Siti Kayam told the Daily Mail her 13-year-old son Raik and his friends found the wreckage in dense jungle on Sugbay Island.

She told the Mail “Raik went near the body of one of the pilots on the right and he tried to take off the hat but the flesh on the man’s jaw fell off. Like melted.”

Aviation blog Plane Talking said it was most likely to be a Flying Tiger Line Lockheed Super Constellation military charter flight that vanished in the Pacific Ocean in 1962.

Verified debris from MH370 has been found an ocean away on Reunion Island.

“It is not impossible that Tiger Airways 739 came down on Sugbay Island, although it is further west than sightings of fireballs widely believed to have been caused by an explosion on the Super Constellation before it crashed into the ocean,” Ben Sandilands wrote.

Siti was so convinced her son had found the missing Malaysian Airlines plane that she travelled 22 hours by boat to Borneo to report it to Malaysian authorities.

‘I couldn’t possibly do it in Bangao. They go around with machine guns strapped to their shoulders,’ she told the Mail.

Malaysia Airlines flight MH370 went missing en route from Kuala Lumpur to Beijing on March 8 last year with 239 people on board, including six Australians.

The Boeing 777 lost contact with air traffic control about 40 minutes after take-off, bizarrely veered off course over the South China Sea and then dropped off the radar.

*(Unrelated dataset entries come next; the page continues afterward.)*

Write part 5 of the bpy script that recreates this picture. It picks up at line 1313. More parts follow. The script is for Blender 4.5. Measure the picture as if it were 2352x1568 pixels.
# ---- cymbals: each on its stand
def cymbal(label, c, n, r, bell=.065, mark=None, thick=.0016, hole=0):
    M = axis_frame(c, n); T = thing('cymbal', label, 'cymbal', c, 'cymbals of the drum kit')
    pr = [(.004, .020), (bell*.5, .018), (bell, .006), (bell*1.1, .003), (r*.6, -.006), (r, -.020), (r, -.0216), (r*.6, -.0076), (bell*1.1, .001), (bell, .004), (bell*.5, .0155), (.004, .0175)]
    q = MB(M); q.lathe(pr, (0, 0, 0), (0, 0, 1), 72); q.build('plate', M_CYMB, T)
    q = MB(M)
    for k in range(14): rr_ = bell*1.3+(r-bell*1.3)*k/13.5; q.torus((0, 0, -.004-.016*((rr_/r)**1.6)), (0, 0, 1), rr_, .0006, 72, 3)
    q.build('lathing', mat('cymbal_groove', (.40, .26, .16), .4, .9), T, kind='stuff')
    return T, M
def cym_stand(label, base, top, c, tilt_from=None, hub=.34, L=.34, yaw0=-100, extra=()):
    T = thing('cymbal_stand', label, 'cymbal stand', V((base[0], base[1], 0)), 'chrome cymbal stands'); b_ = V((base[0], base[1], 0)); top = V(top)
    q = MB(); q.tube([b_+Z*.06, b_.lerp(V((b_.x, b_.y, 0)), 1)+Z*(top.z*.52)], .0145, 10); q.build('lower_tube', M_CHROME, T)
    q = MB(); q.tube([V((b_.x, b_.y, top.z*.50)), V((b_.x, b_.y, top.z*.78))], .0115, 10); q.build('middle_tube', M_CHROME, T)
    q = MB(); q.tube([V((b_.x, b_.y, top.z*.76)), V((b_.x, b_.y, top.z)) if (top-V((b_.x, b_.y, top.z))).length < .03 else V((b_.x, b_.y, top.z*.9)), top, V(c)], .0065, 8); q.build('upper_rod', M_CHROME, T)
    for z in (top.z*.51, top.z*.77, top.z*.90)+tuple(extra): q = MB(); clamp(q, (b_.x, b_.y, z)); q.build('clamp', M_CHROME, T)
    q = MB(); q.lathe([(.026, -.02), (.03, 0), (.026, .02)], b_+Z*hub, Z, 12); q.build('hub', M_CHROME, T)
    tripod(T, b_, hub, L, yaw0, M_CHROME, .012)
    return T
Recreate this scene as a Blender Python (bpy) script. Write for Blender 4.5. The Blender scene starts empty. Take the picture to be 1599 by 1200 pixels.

The biggest breakthrough in the search came on July 29 when a man on the French island of Reunion found a two-metre long piece of aircraft debris washed up on a beach.

The find sparked a 10-day air and sea search around Reunion Island which proved unsuccessful.

The debris was flown to France for analysis and on September 4, French authorities confirmed it was a flaperon from MH370.